The Quinceañera Matthew Henning
Matthew Henning debuted onstage as a keyboardist in Passing Strange, after first overseeing transcription of the rock musical on Broadway and at The Public Theater. He was Associate Composer of The Bridge Project's Richard III, a joint production of BAM and London's Old Vic, and Driving Miss Daisy on Broadway and the West End. His scoring for television has earned multiple Emmy nominations and a commercial Telly award.
The Quinceañera sets a Mexican-American girl’s fifteenth birthday fiesta, an important, often elaborate celebration marking the transition from childhood to womanhood. In the US, the fiesta incorporates European, Native, Middle Eastern, and even Hollywood narratives. Above all it is a great party that brings a girl’s family, extended family, and community together.

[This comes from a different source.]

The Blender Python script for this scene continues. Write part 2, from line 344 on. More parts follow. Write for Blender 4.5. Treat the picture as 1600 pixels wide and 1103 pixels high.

From The Tender Land- Aaron Copland
(1900-1990)
The Promise of Living and Stomp Your Foot
Aaron Copland was born on November 14, 1900, in Brooklyn and was the youngest of five children. The family lived above a department store, which they owned in Prospect Heights on the corner of Dean Street and Washington Avenue. Copland commanded a central role in this country's musical life for almost seventy years as a composer, conductor, writer and lecturer, teacher, advocate of modern music, and a founder of the American Composers Alliance and the Tanglewood Festival. The Tender Land was composed between 1952 and 1954, and was intended for a television audience. After it was rejected, the opera received its first performance by the New York City Opera in 1954. These two choruses are highlights from the opera, which tells the story of a farm family in the Midwest.
Selections from Porgy and Bess George Gershwin (1898-1937)
Summertime
It Ain’t Necessarily So
Oh Lawd, I’m On My Way
George Gershwin was born in Brooklyn to the parents of Jewish immigrants from Odessa. He began his musical career as a song-plugger on Tin Pan Alley, but was soon writing his own pieces. Gershwin’s first published song, When You Want ‘Em, You Can’t Get ‘Em, demonstrated innovative new techniques, but only earned him five dollars. In 1924, George collaborated with his brother, lyricist Ira Gershwin, on a musical comedy “Lady Be Good”. It included such standards as “Fascinating Rhythm” and “The Man I Love.” It was the beginning of a partnership that would continue for the rest of the composer’s life. In the same year, Gershwin composed his first major classical work, Rhapsody In Blue for orchestra and piano. Porgy and Bess was first performed in 1935 and featured an entire cast of classically trained African-American singers-a daring artistic choice at the time.